Lily Allen was 21 when the catchy, cheeky Alright, Still was released in 2006, and notoriety has followed her ever since: In the past couple of years, she’s sold millions of records, feuded with Amy Winehouse, drunkenly suggested that copresenterElton John sod off at an awards show, and tearfully blogged on MySpace about feeling fat and ugly.

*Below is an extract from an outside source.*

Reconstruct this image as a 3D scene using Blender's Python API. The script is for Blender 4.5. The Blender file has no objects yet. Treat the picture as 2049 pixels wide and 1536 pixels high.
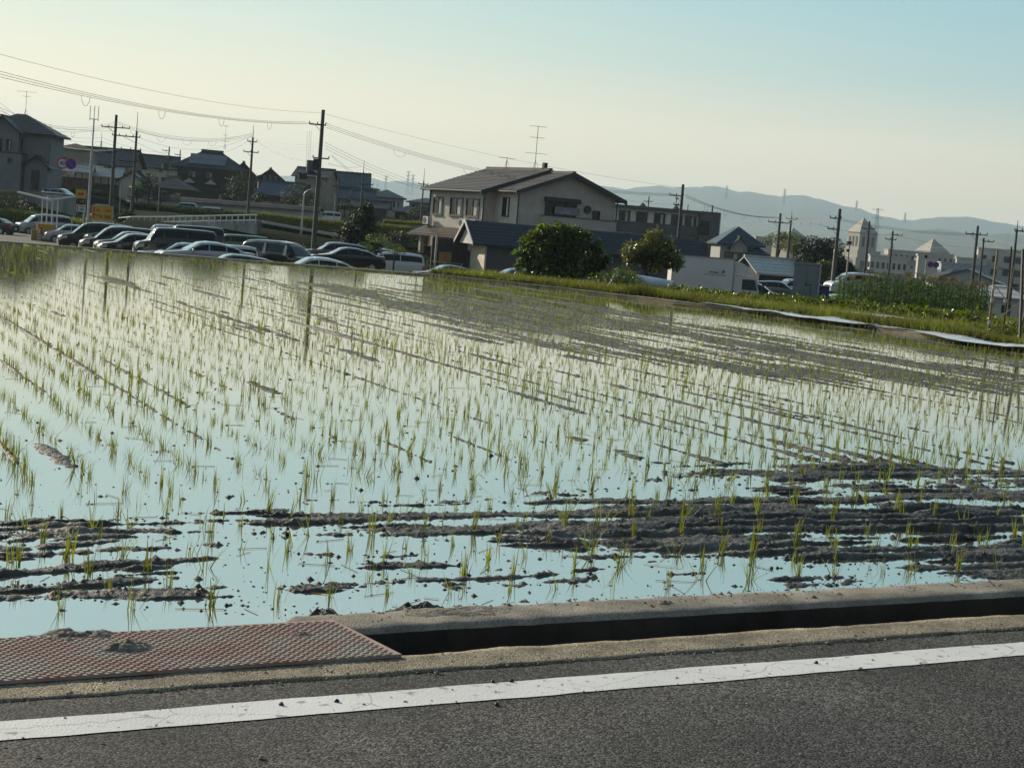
import bpy, math, random
import numpy as np
from mathutils import Vector, Matrix
random.seed(7); RNG = np.random.default_rng(11)
D = bpy.data; S = bpy.context.scene; COL = S.collection
rad = math.radians
# ------------------------------------------------------------------ camera
CW, CH, CF = 2049.0, 1536.0, 3500.0
ROLL = rad(4.7); HOR = 464.0; EYE = 1.28
PITCH = math.atan((768 - HOR) * math.cos(ROLL) / CF)
fwd = Vector((0, math.cos(PITCH), -math.sin(PITCH))); r0 = Vector((1, 0, 0)); u0 = r0.cross(fwd)
RT = r0 * math.cos(ROLL) + u0 * math.sin(ROLL); UP = -r0 * math.sin(ROLL) + u0 * math.cos(ROLL)
cd = D.cameras.new('camera'); cam = D.objects.new('camera', cd); COL.objects.link(cam)
cam.matrix_world = Matrix(((RT.x, UP.x, -fwd.x, 0), (RT.y, UP.y, -fwd.y, 0), (RT.z, UP.z, -fwd.z, EYE), (0, 0, 0, 1)))
cd.sensor_width = 36; cd.lens = CF / CW * 36; cd.clip_start = 0.1; cd.clip_end = 20000
S.camera = cam
EYEV = Vector((0, 0, EYE))
# ------------------------------------------------------------------ sky, sun, exposure
SUN_AZ = rad(135); SUN_EL = rad(21)          # azimuth counted from +X towards +Y
w = D.worlds.new('World'); S.world = w; w.use_nodes = True
nt = w.node_tree; nt.nodes.clear(); N = nt.nodes.new; LK = nt.links.new
sky = N('ShaderNodeTexSky'); sky.sky_type = 'NISHITA'; sky.sun_disc = False
sky.sun_elevation = SUN_EL; sky.sun_rotation = math.pi / 2 - SUN_AZ
sky.air_density = 1.0; sky.dust_density = 2.2; sky.ozone_density = 1.6; sky.altitude = 50
tc = N('ShaderNodeTexCoord'); sep = N('ShaderNodeSeparateXYZ'); LK(tc.outputs['Generated'], sep.inputs[0])
def sramp(stops):
    r_ = N('ShaderNodeValToRGB'); cr = r_.color_ramp; LK(sep.outputs['Z'], r_.inputs[0])
    cr.elements[0].position, cr.elements[0].color = stops[0][0], (*stops[0][1], 1); cr.elements[1].position, cr.elements[1].color = stops[-1][0], (*stops[-1][1], 1)
    for p_, c_ in stops[1:-1]: e_ = cr.elements.new(p_); e_.color = (*c_, 1)
    return r_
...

But unlike Winehouse, Allen has turned fame’s lemony side into fresh new songs. Produced by the Bird and the Bee’s Greg Kurstin, It’s Not Me, It’s You dials down the sass in favor of sincere self-reflection and a greater grasp of morning-after consequences. “Everyone’s at It” swoons with an electro-pop sheen — Britney would’ve made it into a single-minded banger — but Allen chooses to address institutionalized drug (ab)use. “Chinese” espouses the joys of a night at home, and “Him” is a clever update of that “what if god was one of us” song. (In Lilyland, the lord worships Creedence Clearwater Revival.) “It’s Not Fair” adds banjo-pickin’ to a tale of a great boyfriend with one huge, bedroom-related fault, and the politically minded “Fuck You” is amusingly direct.

While there’s nothing quite as hugely hooky as Alright singles “Smile” and “lDN,” the album feels more confidently complete. Lily is still fiery in all the right ways; she’s just not getting burned by her own flame.